All of the data below must be repeated exactly.

┌─ Excerpted records

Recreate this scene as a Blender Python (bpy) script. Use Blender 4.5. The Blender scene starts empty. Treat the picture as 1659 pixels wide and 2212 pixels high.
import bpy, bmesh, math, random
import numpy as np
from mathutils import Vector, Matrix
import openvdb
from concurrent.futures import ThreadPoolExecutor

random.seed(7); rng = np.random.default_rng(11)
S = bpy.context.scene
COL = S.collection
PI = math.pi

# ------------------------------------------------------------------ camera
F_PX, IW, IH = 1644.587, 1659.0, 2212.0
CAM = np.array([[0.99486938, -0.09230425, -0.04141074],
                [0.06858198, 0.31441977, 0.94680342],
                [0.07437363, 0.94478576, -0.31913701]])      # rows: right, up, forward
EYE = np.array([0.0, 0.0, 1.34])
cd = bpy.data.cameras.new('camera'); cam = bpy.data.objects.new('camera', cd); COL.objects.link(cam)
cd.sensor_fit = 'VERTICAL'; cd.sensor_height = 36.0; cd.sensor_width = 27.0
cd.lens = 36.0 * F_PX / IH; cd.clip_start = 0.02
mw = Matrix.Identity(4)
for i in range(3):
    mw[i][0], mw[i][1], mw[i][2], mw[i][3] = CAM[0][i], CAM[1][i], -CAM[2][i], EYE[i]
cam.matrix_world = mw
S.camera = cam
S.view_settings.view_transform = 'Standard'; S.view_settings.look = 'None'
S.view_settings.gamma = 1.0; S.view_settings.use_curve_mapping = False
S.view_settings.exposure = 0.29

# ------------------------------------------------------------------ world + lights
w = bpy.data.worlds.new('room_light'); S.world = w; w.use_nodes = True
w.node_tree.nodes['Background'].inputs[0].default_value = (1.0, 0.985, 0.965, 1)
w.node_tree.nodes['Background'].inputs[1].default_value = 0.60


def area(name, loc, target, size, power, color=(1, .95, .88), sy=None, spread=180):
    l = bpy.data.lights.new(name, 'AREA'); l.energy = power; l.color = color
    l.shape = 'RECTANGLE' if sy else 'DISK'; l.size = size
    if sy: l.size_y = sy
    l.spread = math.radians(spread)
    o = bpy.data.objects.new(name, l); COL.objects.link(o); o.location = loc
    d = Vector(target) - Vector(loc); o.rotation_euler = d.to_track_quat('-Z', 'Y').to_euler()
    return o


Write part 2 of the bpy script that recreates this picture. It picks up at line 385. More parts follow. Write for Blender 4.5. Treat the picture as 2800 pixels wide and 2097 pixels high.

└─

▸ **Reply to the exercise**:
Recreate this scene as a Blender Python (bpy) script. Use Blender 4.5. The Blender scene starts empty. Treat the picture as 1659 pixels wide and 2212 pixels high.
import bpy, bmesh, math, random
import numpy as np
from mathutils import Vector, Matrix
import openvdb
from concurrent.futures import ThreadPoolExecutor

random.seed(7); rng = np.random.default_rng(11)
S = bpy.context.scene
COL = S.collection
PI = math.pi

# ------------------------------------------------------------------ camera
F_PX, IW, IH = 1644.587, 1659.0, 2212.0
CAM = np.array([[0.99486938, -0.09230425, -0.04141074],
                [0.06858198, 0.31441977, 0.94680342],
                [0.07437363, 0.94478576, -0.31913701]])      # rows: right, up, forward
EYE = np.array([0.0, 0.0, 1.34])
cd = bpy.data.cameras.new('camera'); cam = bpy.data.objects.new('camera', cd); COL.objects.link(cam)
cd.sensor_fit = 'VERTICAL'; cd.sensor_height = 36.0; cd.sensor_width = 27.0
cd.lens = 36.0 * F_PX / IH; cd.clip_start = 0.02
mw = Matrix.Identity(4)
for i in range(3):
    mw[i][0], mw[i][1], mw[i][2], mw[i][3] = CAM[0][i], CAM[1][i], -CAM[2][i], EYE[i]
cam.matrix_world = mw
S.camera = cam
S.view_settings.view_transform = 'Standard'; S.view_settings.look = 'None'
S.view_settings.gamma = 1.0; S.view_settings.use_curve_mapping = False
S.view_settings.exposure = 0.29

# ------------------------------------------------------------------ world + lights
w = bpy.data.worlds.new('room_light'); S.world = w; w.use_nodes = True
w.node_tree.nodes['Background'].inputs[0].default_value = (1.0, 0.985, 0.965, 1)
w.node_tree.nodes['Background'].inputs[1].default_value = 0.60


def area(name, loc, target, size, power, color=(1, .95, .88), sy=None, spread=180):
    l = bpy.data.lights.new(name, 'AREA'); l.energy = power; l.color = color
    l.shape = 'RECTANGLE' if sy else 'DISK'; l.size = size
    if sy: l.size_y = sy
    l.spread = math.radians(spread)
    o = bpy.data.objects.new(name, l); COL.objects.link(o); o.location = loc
    d = Vector(target) - Vector(loc); o.rotation_euler = d.to_track_quat('-Z', 'Y').to_euler()
    return o


Write part 2 of the bpy script that recreates this picture. It picks up at line 385. More parts follow. Write for Blender 4.5. Treat the picture as 2800 pixels wide and 2097 pixels high.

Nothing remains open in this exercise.